Another reason for my concern is Dice K pitching tonight. Although he pitched pretty well in game seven against the Indians in the ALCS, I never know what to expect from him. To make matter worse, Dice K doesn’t like pitching in cold weather, and with the forecasters predicting temperatures in the 40’s for tonight’s game, this could pose a huge problem for Boston. Another point of concern is the thin Colorado air that toys with pitches. Balls don’t break like they are supposed to. Balls that are supposed to break out of the strike zone will come right down the pipe on a silver platter. With a pitcher like Dice K, who relies on off-speed pitches and breaking balls, this could be a big problem.
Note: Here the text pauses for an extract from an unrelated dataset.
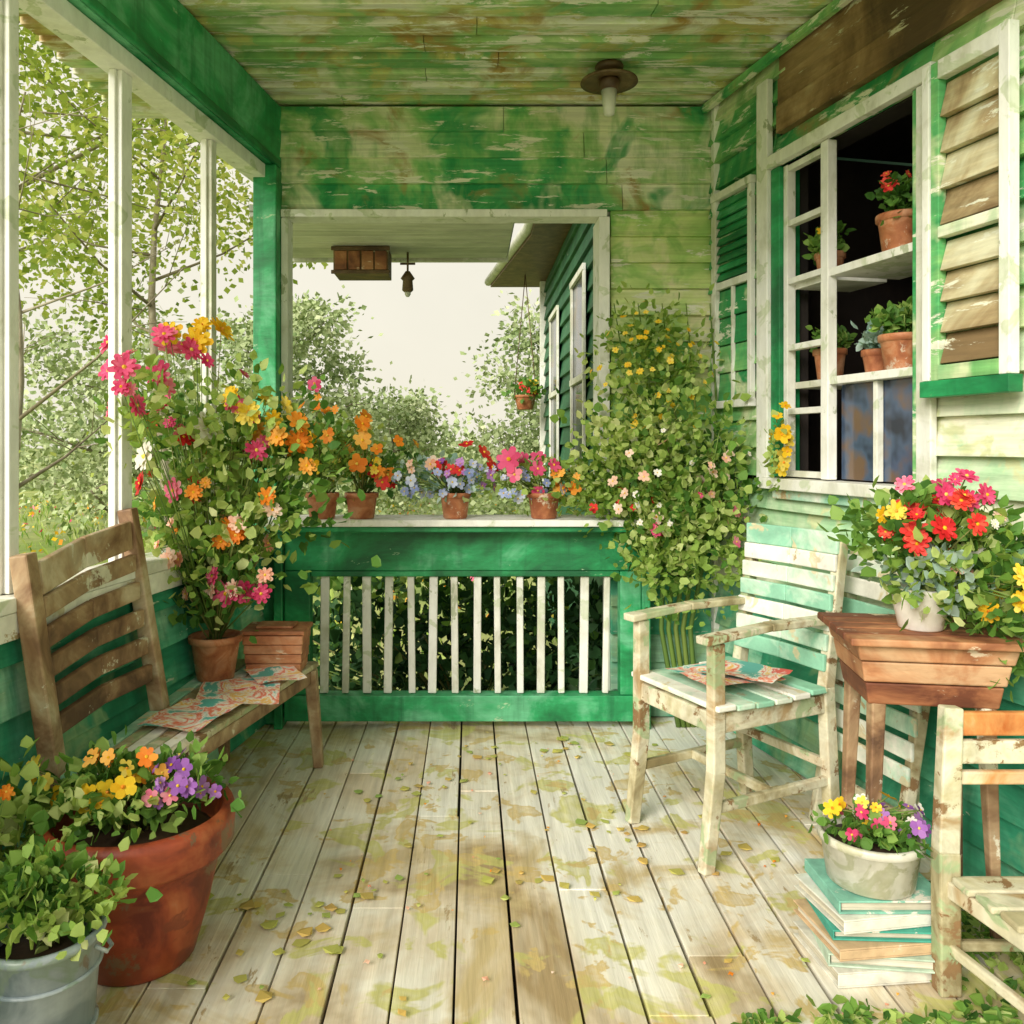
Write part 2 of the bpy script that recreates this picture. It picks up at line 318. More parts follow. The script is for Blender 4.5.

Let’s hope the extra day he has spent in Colorado has prepared him for tonight.

Of course, it’s not all doom and gloom. The Sox have a two-game lead in the World Series. They have been getting great pitching from the starters and the bullpen and getting a lot of runners on base. As an added bonus, Boston will face Josh Fogg tonight. A light-throwing pitcher that relies on nibbling around the plate, he reminds me of a really poor man’s Jamie Moyer. With a lineup like Boston’s, this has the potential to resemble batting practice.

The key for Boston tonight is not to play “safe” baseball. They need to continue to do the things that have got them to this point: patience at the plate, making pitchers work for their strikes, and capitalizing on mistakes.

If Boston can do these things and win tonight, pull out your broom. The series is over.